What might turn them off: age, never played meaningful minutes, subpar athlete.

China has already gained notoriety for its big men: Yao, Wang Zhizhi, Mengke Bateer, Yi, Zhou Qi and so on. Wang never really got on the floor too much, but when he has he’s been an incredibly efficient player. 2nd local player in the league in scoring per-36 behind Yi, Wang hasn’t been trusted enough with minutes and it’s unclear why: does he perhaps lack chemistry with Holman? It wouldn’t seem so looking from the outside. However, even at 25, Wang is a complete unknown outside of China and a daring team looking for size and good percentages at a very cheap price may want to give him a try, as Guangsha probably won’t mind letting the big fella go. And it might cost them.

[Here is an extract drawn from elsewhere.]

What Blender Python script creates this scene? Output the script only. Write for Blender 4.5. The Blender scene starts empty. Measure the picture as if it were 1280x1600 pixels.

The obvious question, clearly, would be how mobile he actually is. Before you ask: no, him playing only 20 minutes per game isn’t due to foul trouble, as he averaged 1,3 per game. He looks mobile enough not to get in trouble, at least, so there’s seriously a chance that he might just be overlooked by his own team.

That’s pretty much it, gentlemen. As usual, take care!